Por um feminismo interseccional e inclusivo

Hoje em dia felizmente temos visto um expressivo aumento no número de mulheres que se  firmam feministas, algo que não era muito comum há bem pouco tempo. Inclusive temos observado algumas mudanças no cenário social, como medidas que ampliam o significado do estupro, incluindo o assédio sexual, por exemplo, e reforçam a necessidade de combater o feminicídio, assassinato de mulheres, protegendo-as e punindo os agressores.

É interessante notar que há diversas vertentes do movimento feminista, baseadas em diferentes perspectivas sobre o que é ser mulher que se desdobraram principalmente a partir da década de 60. Mas, independente da vertente que se siga, é importante nos perguntarmos: será que meu feminismo é, de fato, inclusivo, representando a pluralidade de mulheres (brancas, negras, transsexuais, heterossexuais, bissexuais, magras, obesas, donas de casa, mulheres que trabalham fora de casa etc.)?

Essa pergunta é importante para instigar o debate sobre temas como racismo, homofobia, transfobia, gordofobia, preconceito social, entre outros. Muitas pessoas que se afirmam feministas oprimem outras pessoas com base em marcadores da diferença como cor, classe social e orientação sexual, por exemplo, daí a necessidade de se realizar uma autoanálise e se perguntar se as causas feministas que abraçamos são inclusivas ou excludentes, o que estaria perpetuando a desigualdade e mantendo determinados grupos sociais na marginalidade.

O feminismo interseccional, também chamado de feminismo negro, surgiu a partir da necessidade das feministas negras de superar as barreiras que lhes eram impostas na sociedade.*

Esse termo surgiu para dar conta de uma série de opressões a que as mulheres negras eram submetidas simultaneamente como machismo, racismo e preconceito de classe, uma vez que elas ocupavam a base social com trabalhos mal pagos e sem condições de trabalho apropriadas. Sendo mulher, negra e pobre, é difícil definir apenas a questão de gênero como um problema, pois a situação era muito mais complexa, uma vez que uma somatória de opressões atinge mulheres com essas especificidades.

Quando o movimento feminista estadunidense emergiu, percebeu-se que as reivindicações feitas não atendiam a todas as mulheres.
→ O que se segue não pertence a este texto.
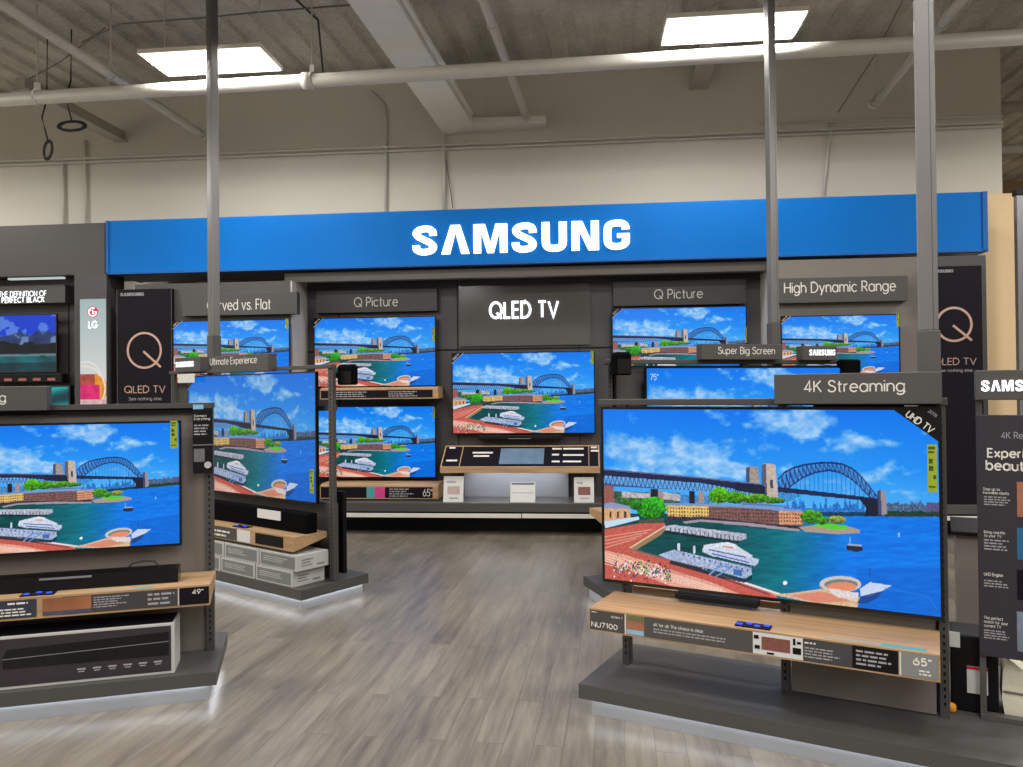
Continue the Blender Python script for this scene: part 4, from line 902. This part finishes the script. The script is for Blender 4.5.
# ---- A : right stand with the 65-inch television
t = thing(A, 'display_gondola', 'large dark stand on the right carrying the largest television', 'display stand', (1.1, 0, 0)); GA = t
deck_unit(t, -.02, 2.75, -.28, .36, led=('front', 'left'), ins=.045)
for x in (.085, .82, 1.43): upright(t, x, .05, .145, 1.395, .035, .05)
part(t, 'back_panel', Bx(.845, 1.40, .062, .085, .15, 1.39), GP)
part(t, 'back_panel', Bx(.11, .80, .062, .085, .62, 1.39), GP)
part(t, 'top_rail', Bx(-.045, 1.455, .045, .115, 1.395, 1.425, bev=.003), DK)
sh = shelf(t, .035, 1.415, -.28, .04, .495, .10)
part(t, 'rear_shelf', Bx(.10, 1.40, .12, .33, .48, .51), WOOD, 'light oak rear shelf')
X0, X1 = .042, 1.408; wS = X1-X0; ys = -.281; za, zb = .402, .488
part(sh, 'edge_frame', MB().box(.035, 1.415, -.282, -.280, .489, .495).box(.035, 1.415, -.282, -.280, .395, .401), WOOD)
g = strip_print(sh, X0, X1, za, zb, ys, [(0, .118, SIGNM), (.120, .124, WHT), (.124, .185, RUST), (.185, .52, mat('strip charcoal', (72, 69, 68), .5)), (.52, .66, WHT), (.66, .79, mat('strip charcoal 2', (60, 58, 58), .5)), (.79, .905, BLK), (.908, .912, WHT), (.912, 1, mat('strip grey', (122, 122, 122), .5))])
g.name = 'graphic_strip'
yy = ys-.002
text(sh, 'NU7100', X0+.006, X0+.118*wS-.03, za+.012, za+.034, yy, LTX, bold=.03)
lines(sh, X0+.008, X0+.045, zb-.012, zb-.004, yy, 1, LTX, seed=2); text(sh, 'SERIES 7', X0+.1, X0+.155, zb-.024, zb-.016, yy, LTX)
part(sh, 'photo_print', Bx(X0+.127*wS, X0+.183*wS, yy-.001, yy, za+.062, zb-.003), mat('foliage print', (96, 104, 60), .5, 0, .5, 60)); part(sh, 'photo_print', Bx(X0+.127*wS, X0+.183*wS, yy-.001, yy, za+.002, za+.022), SKYP)
text(sh, '4K for all. The choice is clear.', X0+.215*wS, X0+.375*wS, za+.052, za+.066, yy, LTX, bold=.01)
lines(sh, X0+.215*wS, X0+.46*wS, za+.022, za+.046, yy, 2, GTX, seed=8)
part(sh, 'photo_print', Bx(X0+.545*wS, X0+.625*wS, yy-.001, yy, za+.02, zb-.014), PHOTO)
for (a_, b_, c_, d_) in ((.523,.537,.06,.075),(.525,.54,.02,.035),(.633,.64,.055,.08),(.644,.655,.06,.07),(.632,.655,.02,.045),(.56,.58,.004,.012)): part(sh, 'icon_print', Bx(X0+a_*wS, X0+b_*wS, yy-.001, yy, za+c_, za+d_), BLK)
lines(sh, X0+.665*wS, X0+.70*wS, zb-.02, zb-.008, yy, 1, LTX, seed=9); lines(sh, X0+.665*wS, X0+.76*wS, za+.012, za+.058, yy, 4, GTX, seed=10)
lines(sh, X0+.80*wS, X0+.895*wS, za+.012, zb-.010, yy, 4, GTX, seed=11)
text(sh, '65"', X0+.94*wS, X0+.985*wS, za+.045, za+.073, yy, LTX, bold=.05); lines(sh, X0+.955*wS, X0+.985*wS, za+.008, za+.032, yy, 2, LTX, seed=12)
part(sh, 'top_label', Bx(1.02, 1.22, -.265, -.235, .4952, .4962), mat('grey print', (150, 140, 125), .5)); part(sh, 'top_label', Bx(1.22, 1.37, -.265, -.235, .4952, .4962), TEAL)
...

Por exemplo, enquanto as mulheres brancas da classe média lutavam para ingressar no mercado de trabalho e para ter direito ao próprio corpo, as mulheres negras trabalhavam em subempregos e muitas vezes eram estupradas por seus patrões. No entanto, essas mulheres continuaram na marginalidade e suas necessidades não foram levadas em consideração pelo movimento feminista da época, que estava voltado para as mulheres brancas da classe média que eram escolarizadas e poderiam ocupar melhores posições de trabalho.

Sendo assim, diante desse contexto, as mulheres negras se organizaram e elencaram suas reivindicações. No caso do contexto brasileiro, Lélia Gonzalez apontou questões importantes dentro do movimento feminista como combate à discriminação racial, profissionalização, educação de qualidade, direito a melhores condições de trabalho, entre outros. Sueli Carneiro, importante feminista negra na atualidade, aponta em sua obra a necessidade de lutar contra a objetificação da mulher negra, cujo corpo é hiperssexualizado. Já Conceição Evaristo, escritora mineira premiada, questiona a representação do negro de forma lúdica, como se ele não pudesse ser um sujeito intelectual.

Essas autoras e muitas outras caminham na direção do feminismo interseccional, enfatizando a necessidade de combater todas as formas de opressão, não apenas a de gênero. As mulheres são plurais e, portanto, têm vivências diversas, que devem ser encaradas apenas como diferenças, não como mote para desigualdade. Audre Lorde, autora feminista negra e lésbica, diz que nossas diferenças devem ser vistas não como fraquezas, mas devem ser somadas para fortalecer nossa causa, que é uma luta contra o machismo, o racismo, a homofobia, a transfobia, a desigualdade e toda forma de opressão.

Em suma, devemos nos questionar sinceramente e analisar em que medida estamos contribuindo para a libertação de todas as mulheres ou apenas de um determinado segmento social historicamente privilegiado. Não podemos combater o machismo reproduzindo preconceitos de qualquer classe nem silenciando outras mulheres, tirando o seu direito de fala, reduzindo sua luta por acreditar que apenas a questão de gênero é a mais importante.

*Há controvérsias sobre origem do termo e sobre sua aplicação. Feminismo Interseccional não é necessariamente Feminismo Negro.